TÜBİTAK, yakın geçmişte, evrim teorisi tartışmaları, bilim fuarları kapsamında geliştirilen ancak bilimden uzak, bilim kadar dinimize de zarar veren projelerle gündeme geldi. TÜBİTAK'ı bu tartışmaların içine çekmeyecek, atamalarında liyakati esas alan uygulamalar yapılması, proje desteklerinin artırılması, proje izlemelerinde bürokrasinin azaltılması gibi süreçlerle daha da geliştirmek gerekmektedir.
Bugün dünyada bilim ve teknoloji devrimi hızla sürüyor. Dün Osmanlı'nın göremediği ve gerisinde kaldığımız bilimsel devrimlerin sıkıntılarını bugün bizler yaşamaktayız.
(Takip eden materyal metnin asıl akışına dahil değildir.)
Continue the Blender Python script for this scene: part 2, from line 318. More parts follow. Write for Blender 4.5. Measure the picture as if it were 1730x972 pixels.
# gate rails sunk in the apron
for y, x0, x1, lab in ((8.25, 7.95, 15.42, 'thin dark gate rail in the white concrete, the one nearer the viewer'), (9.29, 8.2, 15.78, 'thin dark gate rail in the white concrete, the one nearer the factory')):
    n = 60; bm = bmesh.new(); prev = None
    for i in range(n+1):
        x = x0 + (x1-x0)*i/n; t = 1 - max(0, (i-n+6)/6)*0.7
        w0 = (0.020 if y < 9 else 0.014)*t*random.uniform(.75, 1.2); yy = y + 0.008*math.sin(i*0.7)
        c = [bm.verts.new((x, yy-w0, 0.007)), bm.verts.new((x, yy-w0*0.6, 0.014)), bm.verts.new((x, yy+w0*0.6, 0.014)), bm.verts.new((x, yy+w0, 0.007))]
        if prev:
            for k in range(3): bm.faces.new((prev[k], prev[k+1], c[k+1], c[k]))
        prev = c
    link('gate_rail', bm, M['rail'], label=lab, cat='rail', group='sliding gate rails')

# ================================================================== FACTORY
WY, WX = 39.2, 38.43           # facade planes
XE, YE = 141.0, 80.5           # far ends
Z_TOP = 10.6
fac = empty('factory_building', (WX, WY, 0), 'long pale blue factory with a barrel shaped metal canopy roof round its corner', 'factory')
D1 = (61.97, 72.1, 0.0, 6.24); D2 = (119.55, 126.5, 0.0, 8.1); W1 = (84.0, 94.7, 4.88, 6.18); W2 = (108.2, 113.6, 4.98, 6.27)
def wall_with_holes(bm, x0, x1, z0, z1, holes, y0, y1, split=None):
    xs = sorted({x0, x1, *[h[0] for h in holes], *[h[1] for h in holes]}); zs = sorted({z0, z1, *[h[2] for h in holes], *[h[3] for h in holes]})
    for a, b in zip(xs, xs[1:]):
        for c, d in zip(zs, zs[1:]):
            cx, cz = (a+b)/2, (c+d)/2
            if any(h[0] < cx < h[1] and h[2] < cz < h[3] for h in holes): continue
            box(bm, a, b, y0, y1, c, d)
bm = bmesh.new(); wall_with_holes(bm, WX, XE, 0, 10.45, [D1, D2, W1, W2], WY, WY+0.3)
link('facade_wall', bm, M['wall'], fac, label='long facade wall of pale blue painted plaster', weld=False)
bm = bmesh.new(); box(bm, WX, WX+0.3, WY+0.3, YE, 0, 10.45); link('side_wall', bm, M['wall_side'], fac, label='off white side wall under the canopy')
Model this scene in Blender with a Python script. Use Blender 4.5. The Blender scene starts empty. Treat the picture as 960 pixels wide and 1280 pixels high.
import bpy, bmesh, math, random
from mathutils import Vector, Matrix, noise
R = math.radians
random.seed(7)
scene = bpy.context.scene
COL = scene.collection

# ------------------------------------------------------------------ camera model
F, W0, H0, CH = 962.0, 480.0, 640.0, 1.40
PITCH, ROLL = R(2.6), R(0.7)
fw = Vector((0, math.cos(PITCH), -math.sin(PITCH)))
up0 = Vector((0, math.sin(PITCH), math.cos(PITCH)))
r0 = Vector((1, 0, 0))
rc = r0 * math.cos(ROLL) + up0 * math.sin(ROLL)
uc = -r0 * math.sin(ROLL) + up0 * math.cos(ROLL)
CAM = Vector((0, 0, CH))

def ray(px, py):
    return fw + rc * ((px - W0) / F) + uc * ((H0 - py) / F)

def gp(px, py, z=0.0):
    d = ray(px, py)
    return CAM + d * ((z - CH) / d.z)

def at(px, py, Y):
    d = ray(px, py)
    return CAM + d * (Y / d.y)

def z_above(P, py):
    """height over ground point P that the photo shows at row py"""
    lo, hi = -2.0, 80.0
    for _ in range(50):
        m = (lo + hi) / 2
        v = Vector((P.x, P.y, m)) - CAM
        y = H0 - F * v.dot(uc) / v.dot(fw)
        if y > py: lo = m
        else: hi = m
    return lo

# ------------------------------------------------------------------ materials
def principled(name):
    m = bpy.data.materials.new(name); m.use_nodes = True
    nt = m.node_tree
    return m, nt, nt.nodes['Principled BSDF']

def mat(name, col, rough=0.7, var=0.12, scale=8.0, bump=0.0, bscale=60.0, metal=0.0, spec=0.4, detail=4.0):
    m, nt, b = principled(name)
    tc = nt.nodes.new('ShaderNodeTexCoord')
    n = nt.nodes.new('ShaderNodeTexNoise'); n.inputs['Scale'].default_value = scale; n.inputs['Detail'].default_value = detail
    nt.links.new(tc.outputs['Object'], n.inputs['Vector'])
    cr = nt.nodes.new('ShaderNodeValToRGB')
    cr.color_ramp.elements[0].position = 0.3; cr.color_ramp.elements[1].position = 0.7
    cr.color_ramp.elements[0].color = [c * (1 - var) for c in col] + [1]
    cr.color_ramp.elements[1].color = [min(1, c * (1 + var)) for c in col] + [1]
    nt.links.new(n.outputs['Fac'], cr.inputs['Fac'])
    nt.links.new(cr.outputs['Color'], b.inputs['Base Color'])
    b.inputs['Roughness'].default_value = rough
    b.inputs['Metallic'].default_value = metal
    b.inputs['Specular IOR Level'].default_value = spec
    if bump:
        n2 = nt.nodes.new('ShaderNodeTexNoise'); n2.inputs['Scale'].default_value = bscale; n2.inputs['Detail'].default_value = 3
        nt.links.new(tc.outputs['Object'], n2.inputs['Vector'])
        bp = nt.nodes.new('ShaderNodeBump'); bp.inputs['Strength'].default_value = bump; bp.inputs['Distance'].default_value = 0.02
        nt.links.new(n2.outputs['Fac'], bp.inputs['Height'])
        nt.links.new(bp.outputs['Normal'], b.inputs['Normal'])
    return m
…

Bu nedenle önümüze bakmalı ve bilimi mürşit kabul ederek yol almalıyız.
YÖK bütçesiyle ilgili konuşmamda üniversitelerin 2019 bütçelerinin yetersiz olduğunu ifade etmiştim. Bu ortamda bilimsel çalışmaları destekleyen TÜBİTAK ve TÜBA gibi kurumların varlığı ve destekleri çok daha önemli hâle gelmektedir. Bu bütçelerin de kısıtlanması, akademik çalışmalar yapmak isteyecek özellikle genç araştırmacılarımızın beyin göçünü daha da artıracak, yurt dışından değerli akademisyenleri ülkemize getirmeye yetmeyecek bir ortam oluşturacaktır. Bundan on yıl önce, yurt dışından Türkiye'ye önemli ölçüde tersine beyin göçü oldu. Bunun en önemli sebeplerinden biri TÜBİTAK desteklerinin önemli ölçüde artırılması idi.
(Mikrofon otomatik cihaz tarafından kapatıldı)
BAŞKAN - Buyurun Sayın Altıntaş.
Sözlerinizi tamamlayın lütfen.
AYHAN ALTINTAŞ (Devamla) - 2019 yılında TÜBİTAK ve TÜBA için öngörülen bütçenin, bilim insanlarımızın araştırmaya yönlendirilmesi, malzeme ve cihaz ihtiyaçlarına destek olunarak teşvik edilmesi, uluslararası platformlarda daha çok yer alınması gibi ülke bilim ve teknolojisini geliştirme amaçları açısından yetersiz olduğunu, yine de ülkemize ve milletimize hayırlara vesile olmasını diliyor, saygılarımı sunuyorum. (İYİ PARTİ sıralarından alkışlar)
BAŞKAN - Teşekkürler Sayın Altıntaş.